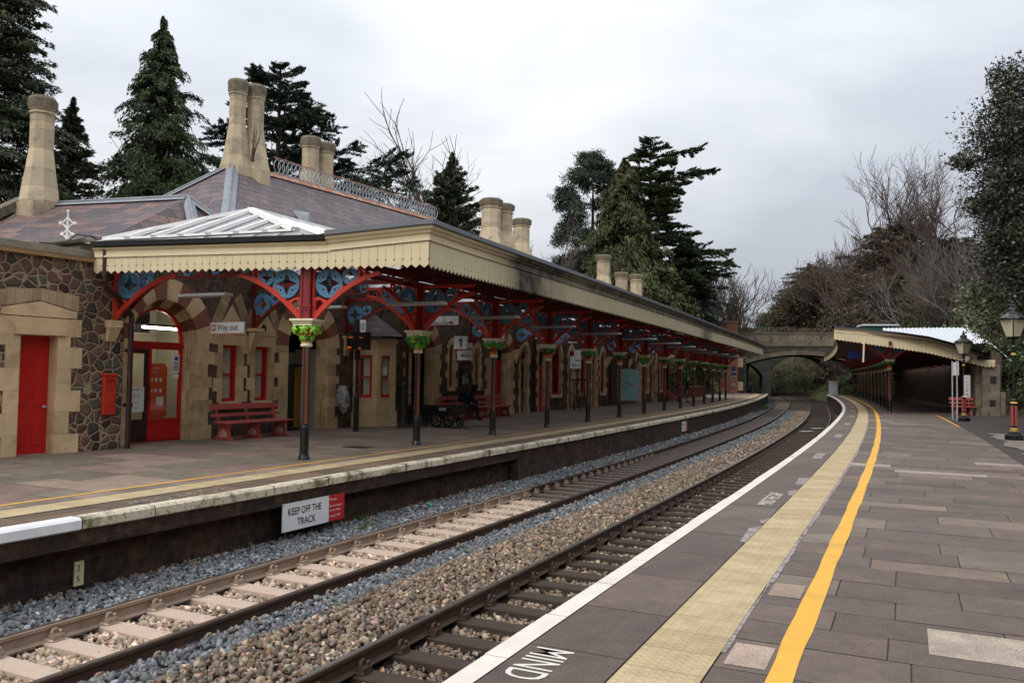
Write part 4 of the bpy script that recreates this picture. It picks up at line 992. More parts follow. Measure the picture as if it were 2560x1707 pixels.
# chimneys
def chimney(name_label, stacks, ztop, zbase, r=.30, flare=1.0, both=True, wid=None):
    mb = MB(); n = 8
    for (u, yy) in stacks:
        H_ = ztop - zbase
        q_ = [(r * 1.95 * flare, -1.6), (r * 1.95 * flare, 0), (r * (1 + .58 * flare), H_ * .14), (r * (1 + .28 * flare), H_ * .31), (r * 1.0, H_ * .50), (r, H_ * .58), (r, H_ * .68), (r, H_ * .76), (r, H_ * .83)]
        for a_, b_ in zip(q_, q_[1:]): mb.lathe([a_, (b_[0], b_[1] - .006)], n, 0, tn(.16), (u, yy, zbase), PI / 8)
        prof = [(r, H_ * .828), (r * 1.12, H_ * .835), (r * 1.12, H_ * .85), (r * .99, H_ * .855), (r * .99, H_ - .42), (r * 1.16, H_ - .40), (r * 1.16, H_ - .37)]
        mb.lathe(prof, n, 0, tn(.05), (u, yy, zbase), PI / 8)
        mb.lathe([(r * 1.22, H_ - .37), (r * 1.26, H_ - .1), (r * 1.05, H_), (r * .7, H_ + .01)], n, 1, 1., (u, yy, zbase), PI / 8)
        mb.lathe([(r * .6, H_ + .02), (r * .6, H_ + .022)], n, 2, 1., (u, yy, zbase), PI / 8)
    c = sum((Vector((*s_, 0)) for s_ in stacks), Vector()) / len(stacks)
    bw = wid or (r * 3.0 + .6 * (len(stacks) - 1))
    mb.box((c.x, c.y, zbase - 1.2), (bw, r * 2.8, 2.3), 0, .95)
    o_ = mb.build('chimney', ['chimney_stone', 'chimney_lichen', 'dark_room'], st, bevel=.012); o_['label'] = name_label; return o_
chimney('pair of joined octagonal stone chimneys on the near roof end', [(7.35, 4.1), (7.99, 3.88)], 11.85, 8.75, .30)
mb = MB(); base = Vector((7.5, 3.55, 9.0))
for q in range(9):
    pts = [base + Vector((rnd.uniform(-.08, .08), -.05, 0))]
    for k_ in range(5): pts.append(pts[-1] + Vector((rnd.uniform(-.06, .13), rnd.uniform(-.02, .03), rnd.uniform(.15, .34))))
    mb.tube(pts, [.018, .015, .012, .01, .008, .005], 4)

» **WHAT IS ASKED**
Output a faithful copy of the data, with each picture left out.

» **WRITTEN REPLY**
Write part 4 of the bpy script that recreates this picture. It picks up at line 992. More parts follow. Measure the picture as if it were 2560x1707 pixels.
# chimneys
def chimney(name_label, stacks, ztop, zbase, r=.30, flare=1.0, both=True, wid=None):
    mb = MB(); n = 8
    for (u, yy) in stacks:
        H_ = ztop - zbase
        q_ = [(r * 1.95 * flare, -1.6), (r * 1.95 * flare, 0), (r * (1 + .58 * flare), H_ * .14), (r * (1 + .28 * flare), H_ * .31), (r * 1.0, H_ * .50), (r, H_ * .58), (r, H_ * .68), (r, H_ * .76), (r, H_ * .83)]
        for a_, b_ in zip(q_, q_[1:]): mb.lathe([a_, (b_[0], b_[1] - .006)], n, 0, tn(.16), (u, yy, zbase), PI / 8)
        prof = [(r, H_ * .828), (r * 1.12, H_ * .835), (r * 1.12, H_ * .85), (r * .99, H_ * .855), (r * .99, H_ - .42), (r * 1.16, H_ - .40), (r * 1.16, H_ - .37)]
        mb.lathe(prof, n, 0, tn(.05), (u, yy, zbase), PI / 8)
        mb.lathe([(r * 1.22, H_ - .37), (r * 1.26, H_ - .1), (r * 1.05, H_), (r * .7, H_ + .01)], n, 1, 1., (u, yy, zbase), PI / 8)
        mb.lathe([(r * .6, H_ + .02), (r * .6, H_ + .022)], n, 2, 1., (u, yy, zbase), PI / 8)
    c = sum((Vector((*s_, 0)) for s_ in stacks), Vector()) / len(stacks)
    bw = wid or (r * 3.0 + .6 * (len(stacks) - 1))
    mb.box((c.x, c.y, zbase - 1.2), (bw, r * 2.8, 2.3), 0, .95)
    o_ = mb.build('chimney', ['chimney_stone', 'chimney_lichen', 'dark_room'], st, bevel=.012); o_['label'] = name_label; return o_
chimney('pair of joined octagonal stone chimneys on the near roof end', [(7.35, 4.1), (7.99, 3.88)], 11.85, 8.75, .30)
mb = MB(); base = Vector((7.5, 3.55, 9.0))
for q in range(9):
    pts = [base + Vector((rnd.uniform(-.08, .08), -.05, 0))]
    for k_ in range(5): pts.append(pts[-1] + Vector((rnd.uniform(-.06, .13), rnd.uniform(-.02, .03), rnd.uniform(.15, .34))))
    mb.tube(pts, [.018, .015, .012, .01, .008, .005], 4)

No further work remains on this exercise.